Financial and operating highlights for the year include:

Production:

— WI production before royalties for the quarter averaged 31,031 BOEPD, or 26,263 BOEPD NAR, compared with 25,835 BOEPD WI production before royalties and 21,980 BOEPD NAR in the Prior Quarter. WI annual production before royalties for 2016 averaged 27,062 BOEPD, or 23,187 BOEPD NAR, compared with 23,401 BOEPD WI annual production before royalties or 19,489 BOEPD NAR in 2015.

— Sales volumes for the fourth quarter were 26,477 BOEPD compared with 21,485 BOEPD in the Prior Quarter. Sales volumes increased due to higher working interest production (5,196 BOEPD) and a reduction of inventory (709 BOEPD), partially offset by higher royalty volumes (913 BOEPD).
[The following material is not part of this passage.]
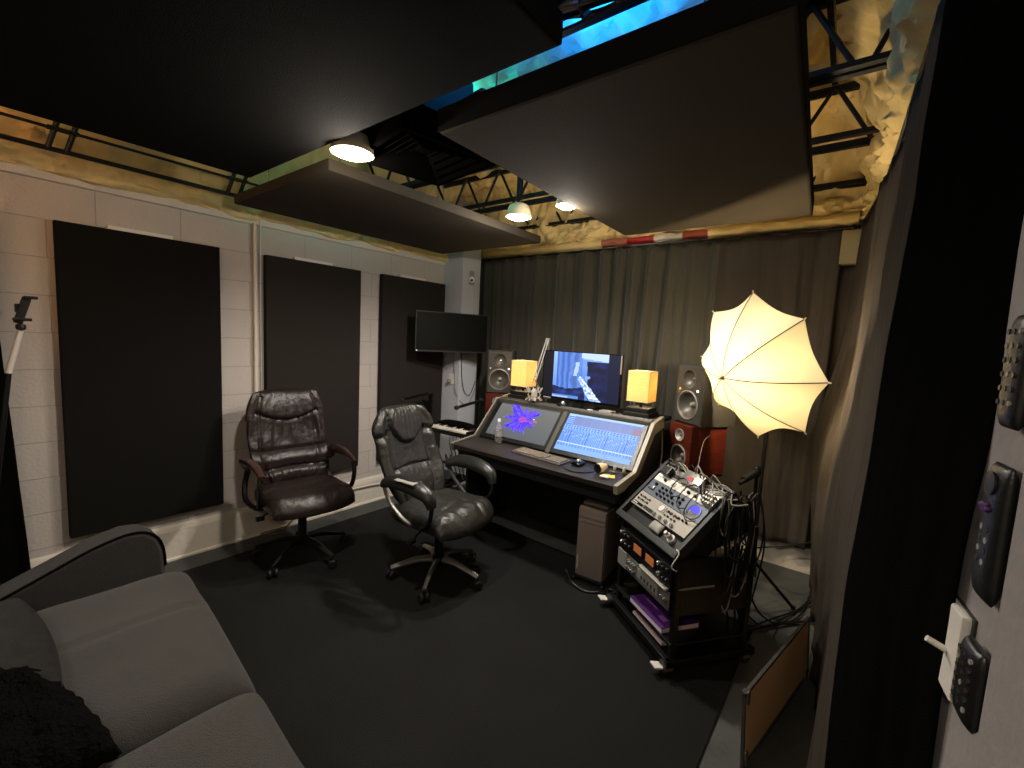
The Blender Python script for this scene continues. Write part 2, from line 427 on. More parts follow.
for k, (y, lab) in enumerate(((.40, 'black joist bracket over the first wall panel, left of the other one'), (1.22, 'black joist bracket beside the corner of the ceiling panels'))):
    t = thing('joist_bracket', lab, 'bracket', (-3.38, y, 2.44), 0, 'brackets on the rods')
    MB().cyl((0, -.03, 0), (.03, .02, .18), .012, n=8).build('strut', 'joist', t)
    MB().cyl((0, .04, 0), (.03, .09, .18), .012, n=8).build('strut', 'joist', t)
    MB().box((-.012, -.03, .10), (.04, .09, .112), .003).build('seat_plate', 'joist', t)
# diagonal brace at the right
tag(MB().box((-.012, 0, -.02), (.012, 1.15, .02), .004, Matrix.Rotation(math.radians(-8), 3, 'X')).build('diagonal_brace', 'joist'), 'slanting grey steel brace between joists at upper right', 'brace').location = (-.24, 1.5, 2.95)
# cable run on the joist at y=1.3
cr = thing('cable_run', 'bundle of black cables tied along a rail in the gap beside the right ceiling panel', 'cable bundle', (0, 1.31, 2.60))
MB().box((-1.15, -.014, .0), (.0, .014, .010)).build('rail', 'rubber', cr)
for x in (-1.05, -.2): MB().cyl((x, 0, .01), (x, 0, .11), .005, n=8).build('hanger', 'joist', cr)
for k in range(4):
    pts = [(-1.15 + i * .12, -.03 + .02 * k + .012 * math.sin(i * 1.7 + k), .045 + .02 * math.sin(i * 1.3 + k * 2) + (k % 2) * .02) for i in range(12)]
    MB().tube(pts, .009, 6).build('cable', 'cable', cr, True)
for i in range(9):
    MB().lathe([(.036, -.004), (.038, 0), (.036, .004)], (-1.05 + i * .12, 0, .045), (1, 0, .1), 10).build('cable_tie', 'steel' if i % 3 == 0 else 'cable', cr)

# ------------------------------------------------------------------ ceiling clouds
def cloud(x0, x1, y0, y1, z0, label, th=.085, poly=None, mt='cloud_lit'):
    t = thing('ceiling_panel', label, 'acoustic panel', ((x0 + x1) / 2, (y0 + y1) / 2, z0), 0, 'hanging acoustic ceiling panels')
    hx, hy = (x1 - x0) / 2, (y1 - y0) / 2
    m = MB()
    if poly: m.prism([(a - (x0 + x1) / 2, b - (y0 + y1) / 2) for a, b in poly], lambda a, b, h: (a, b, h), 0, th)
    else: m.box((-hx, -hy, 0), (hx, hy, th), .012)
    o = m.build('fabric_face', mt, t, True)
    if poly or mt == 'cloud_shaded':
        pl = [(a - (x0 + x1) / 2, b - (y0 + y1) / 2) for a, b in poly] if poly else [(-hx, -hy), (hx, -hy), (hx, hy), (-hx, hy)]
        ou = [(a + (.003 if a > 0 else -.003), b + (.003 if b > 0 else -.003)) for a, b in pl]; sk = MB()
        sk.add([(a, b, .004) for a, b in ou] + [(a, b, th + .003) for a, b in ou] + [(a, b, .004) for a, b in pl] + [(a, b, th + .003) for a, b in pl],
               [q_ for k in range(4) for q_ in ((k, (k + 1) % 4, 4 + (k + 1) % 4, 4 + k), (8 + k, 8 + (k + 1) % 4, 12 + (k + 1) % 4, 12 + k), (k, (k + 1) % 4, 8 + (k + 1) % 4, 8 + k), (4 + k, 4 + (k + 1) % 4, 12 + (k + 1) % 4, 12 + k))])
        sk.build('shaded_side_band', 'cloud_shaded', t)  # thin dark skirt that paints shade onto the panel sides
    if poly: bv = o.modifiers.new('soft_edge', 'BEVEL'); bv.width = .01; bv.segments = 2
    for sx in (-1, 1):
        for sy in (-1, 1):
            MB().cyl((sx * (hx - .15), sy * (hy - .15), th - .005), (sx * (hx - .15), sy * (hy - .15), 2.96 - z0), .003, n=6).build('hanging_wire', 'steel', t)
cloud(-2.62, -.703, -1.0, 1.028, 2.36, 'largest black hanging ceiling panel, over the sofa', .075, None, 'cloud_shaded')
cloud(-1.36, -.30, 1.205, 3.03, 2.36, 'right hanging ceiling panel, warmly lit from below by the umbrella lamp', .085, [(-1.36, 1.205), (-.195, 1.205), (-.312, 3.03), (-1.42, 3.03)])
cloud(-3.26, -2.118, 1.185, 2.985, 2.36, 'left hanging ceiling panel above the two leather chairs', .06)

# ------------------------------------------------------------------ diffuser and duct
t = thing('air_diffuser', 'square black louvred air diffuser hanging between the ceiling panels', 'air vent', (-1.64, 1.37, 2.37), math.radians(-9))
S = .215
for k in range(5):
    a = S - k * .042; m = MB(); z = .0 + .010 * k
    for sx, sy in ((1, 0), (-1, 0), (0, 1), (0, -1)):
        def pr(r, h):
            if sx: return [(sx * r, -r, h), (sx * r, r, h)]
            return [(-r, sy * r, h), (r, sy * r, h)]
        A = pr(a, z); B = pr(a - .03, z + .028); C_ = pr(a - .033, z + .026); D = pr(a - .003, z - .003)
        m.add(A + B + D + C_, [(0, 1, 3, 2), (4, 6, 7, 5), (0, 4, 5, 1), (2, 3, 7, 6)])
    m.build('louvre', 'vent_black', t)
MB().box((-.03, -.03, .04), (.03, .03, .06), .004).build('centre_plate', 'vent_black', t)
f = MB(); W = .235
for a, b in (((-W, -W), (W, -S + .002)), ((-W, S - .002), (W, W)), ((-W, -W), (-S + .002, W)), ((S - .002, -W), (W, W))): f.box((a[0], a[1], -.004), (b[0], b[1], .10), .003)
f.box((-W, -W, .095), (W, W, .105)); f.build('plenum_box', 'vent_black', t)
MB().box((-.02, .08, .10), (.3, .23, .24), .01).box((-.14, -.1, .10), (.14, .16, .34), .01).build('duct', 'black_metal', t)
MB().tube([(-.16, -.2, .12), (-.1, -.23, .16), (-.02, -.2, .14), (.04, -.24, .18)], .012).build('tape_wrap', 'grey_metal', t, True)
# ------------------------------------------------------------------ flood lamps
def flood(loc, label, R, m, e, colr, tilt=(0, 0, -1)):
    t = thing('ceiling_flood_lamp', label, 'ceiling lamp', loc, 0, 'round ceiling lamps')
    MB().lathe([(R * .45, .085), (R * .8, .07), (R * 1.0, .03), (R * 1.05, 0), (R * .97, 0), (R * .93, .02)], (0, 0, 0), (0, 0, 1), 28).build('lamp_housing', 'cream_plastic', t, True)
    MB().lathe([(R * .95, .012), (R * .85, -.004), (R * .5, -.016), (0, -.02)], (0, 0, 0), (0, 0, 1), 28).build('bulb_face', m, t, True)
    MB().cyl((0, 0, .11), (0, 0, 2.72 - loc[2]), .02, n=10).build('stem', 'black_metal', t)
    lamp('SPOT', 'lamp_light', (0, 0, -.035), e, colr, t, spot_size=math.radians(165), spot_blend=.6, shadow_soft_size=.05)
    lamp('POINT', 'lamp_glow', (0, 0, -.05), e * .12, colr, t, shadow_soft_size=.03)
WARM = (1, .89, .76)
flood((-1.80, 1.115, 2.345), 'large glowing ceiling flood lamp beside the air diffuser', .085, 'bulb', 52, WARM)
flood((-1.84, 2.33, 2.375), 'glowing ceiling lamp at the corner of the left panel above the desk', .078, 'bulb_cool', 60, (1, .92, .82))
flood((-1.44, 2.27, 2.375), 'glowing ceiling lamp tucked against the right hanging panel', .062, 'bulb', 46, WARM)
flood((-.12, -.75, 2.36), 'added unseen ceiling flood lamp behind the photographer, lighting the tan board', .085, 'bulb', 26, (1, .88, .74))  # added lamp without a visible source, brightens the tan board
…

Annual sales volumes were 23,954 BOEPD compared with 18,260 BOEPD in 2015.

— Gran Tierra expects 2017 average WI production before royalties to be 34,000 to 38,000 BOEPD from the Company’s assets in Colombia and Brazil, which would represent an increase of 26% to 40% from our 2016 average WI production before royalties of 27,062 BOEPD. The 2017 guidance includes 1,200 to 1,500 BOEPD of production from Brazil. The Company’s production guidance only includes forecasted volumes from existing operations and expected development projects; no volumes are assumed for any exploration success. Financial:

— Funds flow from operations(1) was $105.0 million for the year ended December 31, 2016 compared with $107.6 million in 2015, and, for the fourth quarter, $36.2 million compared with $23.5 million in the Prior Quarter.

— Net loss was $465.6 million, or $1.45 per share basic and diluted, for the year ended December 31, 2016 compared with $268 million, or $0.94 per share basic and diluted, in 2015. The increase in net loss was primarily due to higher impairment losses. Impairment losses increased by $183.1 million, net of income tax recovery, compared to 2015. For the fourth quarter, net loss was $127.4 million, or $0.36 per share basic and diluted, compared with $229.6 million, or $0.71 per share basic and diluted, in the prior quarter. Impairment losses decreased by $76.1 million, net of income tax recovery, compared with the prior quarter.

— At December 31, 2016, cash and cash equivalents (including current restricted cash) were $33.5 million, working capital deficiency (including cash and cash equivalents) was $23.3 million and $90 million was outstanding on the company’s revolving credit facility. The working capital deficiency was primarily a result of current tax related to a one-time restructuring.

— Average realized prices decreased to $28.38 per BOE for the year ended December 31, 2016 from $34.06 per BOE in 2015, but for the fourth quarter increased to $31.89 per BOE from $29.28 per BOE in the prior quarter.

— Operating expenses decreased to $8.51 per BOE for the year ended December 31, 2016 from $9.31 per BOE in 2015, primarily as a result of Colombian operating cost savings, partially offset by the effect of the weakening of the U.S. dollar against local currencies in South America. Workover expenses increased by $0.46 per BOE compared with the prior year. Excluding workover expenses, operating costs decreased by $1.26 per BOE to $6.28 per BOE. For the fourth quarter, operating expenses decreased to $8.50 per BOE from $10.93 per BOE in the prior quarter, primarily as a result of workover expenses of $1.92 per BOE compared with $4.30 per BOE in the Prior Quarter. Excluding workover expenses, operating costs per BOE were consistent with the prior quarter.

— Transportation expenses decreased to $3.12 per BOE for the year ended December 31, 2016 from $4.96 per BOE in 2015 primarily due to a lower percentage of volumes sold using pipelines, and the use of alternative transportation routes, which had lower costs per BOE than the routes used in 2015. For the quarter, transportation expenses increased to $2.60 per BOE from $2.47 per BOE in the prior quarter. The increase was primarily due to a lower percentage of sales at the wellhead, 50% in the current quarter, compared with 56% in the prior quarter.

— G&A expenses per BOE for the year ended December 31, 2016 decreased to $2.66 per BOE from $3.67 per BOE in 2015.